• [TASK DESCRIPTION]: Reproduce all of the material word for word.

• [SUPPLIED INFORMATION]:
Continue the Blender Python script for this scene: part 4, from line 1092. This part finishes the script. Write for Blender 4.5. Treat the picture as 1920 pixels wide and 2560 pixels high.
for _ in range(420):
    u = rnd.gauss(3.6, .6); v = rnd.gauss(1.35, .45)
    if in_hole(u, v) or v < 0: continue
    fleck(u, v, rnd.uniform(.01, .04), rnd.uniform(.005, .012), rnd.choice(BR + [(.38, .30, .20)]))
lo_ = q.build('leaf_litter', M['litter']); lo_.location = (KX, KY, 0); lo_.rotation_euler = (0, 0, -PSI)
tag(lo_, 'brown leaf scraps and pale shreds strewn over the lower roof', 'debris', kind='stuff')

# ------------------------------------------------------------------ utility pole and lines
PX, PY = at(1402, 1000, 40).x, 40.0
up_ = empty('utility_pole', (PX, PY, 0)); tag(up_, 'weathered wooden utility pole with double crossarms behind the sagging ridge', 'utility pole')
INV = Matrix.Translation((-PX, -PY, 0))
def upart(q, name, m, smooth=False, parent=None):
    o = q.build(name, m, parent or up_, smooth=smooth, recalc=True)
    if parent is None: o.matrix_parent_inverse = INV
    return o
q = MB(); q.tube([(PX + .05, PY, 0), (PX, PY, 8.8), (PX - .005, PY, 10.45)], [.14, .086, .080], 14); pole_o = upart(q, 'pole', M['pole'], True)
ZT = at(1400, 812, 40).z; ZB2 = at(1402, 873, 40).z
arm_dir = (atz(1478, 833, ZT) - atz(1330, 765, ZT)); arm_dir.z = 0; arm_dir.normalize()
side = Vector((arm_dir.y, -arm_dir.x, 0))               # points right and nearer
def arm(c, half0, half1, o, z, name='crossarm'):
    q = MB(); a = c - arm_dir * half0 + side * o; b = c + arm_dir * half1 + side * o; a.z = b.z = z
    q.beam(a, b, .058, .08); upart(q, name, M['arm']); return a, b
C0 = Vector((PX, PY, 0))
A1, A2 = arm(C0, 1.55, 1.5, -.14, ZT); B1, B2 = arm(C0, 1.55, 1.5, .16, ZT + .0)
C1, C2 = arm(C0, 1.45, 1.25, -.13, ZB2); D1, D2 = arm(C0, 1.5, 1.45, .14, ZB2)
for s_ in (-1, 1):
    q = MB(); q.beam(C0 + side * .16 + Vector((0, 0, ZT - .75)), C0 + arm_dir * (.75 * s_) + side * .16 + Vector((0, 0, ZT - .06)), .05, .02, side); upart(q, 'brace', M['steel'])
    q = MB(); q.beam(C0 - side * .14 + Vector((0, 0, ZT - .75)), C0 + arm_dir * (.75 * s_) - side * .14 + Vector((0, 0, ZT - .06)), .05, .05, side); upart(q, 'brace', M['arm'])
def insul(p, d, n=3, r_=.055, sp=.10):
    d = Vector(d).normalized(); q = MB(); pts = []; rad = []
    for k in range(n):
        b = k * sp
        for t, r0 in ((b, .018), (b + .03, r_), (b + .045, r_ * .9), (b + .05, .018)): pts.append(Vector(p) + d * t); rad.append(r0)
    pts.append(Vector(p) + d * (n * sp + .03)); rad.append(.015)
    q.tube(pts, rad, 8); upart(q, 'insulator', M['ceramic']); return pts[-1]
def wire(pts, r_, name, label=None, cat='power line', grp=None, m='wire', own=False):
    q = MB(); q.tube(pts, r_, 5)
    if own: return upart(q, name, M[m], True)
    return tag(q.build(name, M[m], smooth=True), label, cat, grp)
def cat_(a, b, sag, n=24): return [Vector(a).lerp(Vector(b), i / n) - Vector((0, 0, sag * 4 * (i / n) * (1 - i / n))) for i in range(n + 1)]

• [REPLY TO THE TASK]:
Continue the Blender Python script for this scene: part 4, from line 1092. This part finishes the script. Write for Blender 4.5. Treat the picture as 1920 pixels wide and 2560 pixels high.
for _ in range(420):
    u = rnd.gauss(3.6, .6); v = rnd.gauss(1.35, .45)
    if in_hole(u, v) or v < 0: continue
    fleck(u, v, rnd.uniform(.01, .04), rnd.uniform(.005, .012), rnd.choice(BR + [(.38, .30, .20)]))
lo_ = q.build('leaf_litter', M['litter']); lo_.location = (KX, KY, 0); lo_.rotation_euler = (0, 0, -PSI)
tag(lo_, 'brown leaf scraps and pale shreds strewn over the lower roof', 'debris', kind='stuff')

# ------------------------------------------------------------------ utility pole and lines
PX, PY = at(1402, 1000, 40).x, 40.0
up_ = empty('utility_pole', (PX, PY, 0)); tag(up_, 'weathered wooden utility pole with double crossarms behind the sagging ridge', 'utility pole')
INV = Matrix.Translation((-PX, -PY, 0))
def upart(q, name, m, smooth=False, parent=None):
    o = q.build(name, m, parent or up_, smooth=smooth, recalc=True)
    if parent is None: o.matrix_parent_inverse = INV
    return o
q = MB(); q.tube([(PX + .05, PY, 0), (PX, PY, 8.8), (PX - .005, PY, 10.45)], [.14, .086, .080], 14); pole_o = upart(q, 'pole', M['pole'], True)
ZT = at(1400, 812, 40).z; ZB2 = at(1402, 873, 40).z
arm_dir = (atz(1478, 833, ZT) - atz(1330, 765, ZT)); arm_dir.z = 0; arm_dir.normalize()
side = Vector((arm_dir.y, -arm_dir.x, 0))               # points right and nearer
def arm(c, half0, half1, o, z, name='crossarm'):
    q = MB(); a = c - arm_dir * half0 + side * o; b = c + arm_dir * half1 + side * o; a.z = b.z = z
    q.beam(a, b, .058, .08); upart(q, name, M['arm']); return a, b
C0 = Vector((PX, PY, 0))
A1, A2 = arm(C0, 1.55, 1.5, -.14, ZT); B1, B2 = arm(C0, 1.55, 1.5, .16, ZT + .0)
C1, C2 = arm(C0, 1.45, 1.25, -.13, ZB2); D1, D2 = arm(C0, 1.5, 1.45, .14, ZB2)
for s_ in (-1, 1):
    q = MB(); q.beam(C0 + side * .16 + Vector((0, 0, ZT - .75)), C0 + arm_dir * (.75 * s_) + side * .16 + Vector((0, 0, ZT - .06)), .05, .02, side); upart(q, 'brace', M['steel'])
    q = MB(); q.beam(C0 - side * .14 + Vector((0, 0, ZT - .75)), C0 + arm_dir * (.75 * s_) - side * .14 + Vector((0, 0, ZT - .06)), .05, .05, side); upart(q, 'brace', M['arm'])
def insul(p, d, n=3, r_=.055, sp=.10):
    d = Vector(d).normalized(); q = MB(); pts = []; rad = []
    for k in range(n):
        b = k * sp
        for t, r0 in ((b, .018), (b + .03, r_), (b + .045, r_ * .9), (b + .05, .018)): pts.append(Vector(p) + d * t); rad.append(r0)
    pts.append(Vector(p) + d * (n * sp + .03)); rad.append(.015)
    q.tube(pts, rad, 8); upart(q, 'insulator', M['ceramic']); return pts[-1]
def wire(pts, r_, name, label=None, cat='power line', grp=None, m='wire', own=False):
    q = MB(); q.tube(pts, r_, 5)
    if own: return upart(q, name, M[m], True)
    return tag(q.build(name, M[m], smooth=True), label, cat, grp)
def cat_(a, b, sag, n=24): return [Vector(a).lerp(Vector(b), i / n) - Vector((0, 0, sag * 4 * (i / n) * (1 - i / n))) for i in range(n + 1)]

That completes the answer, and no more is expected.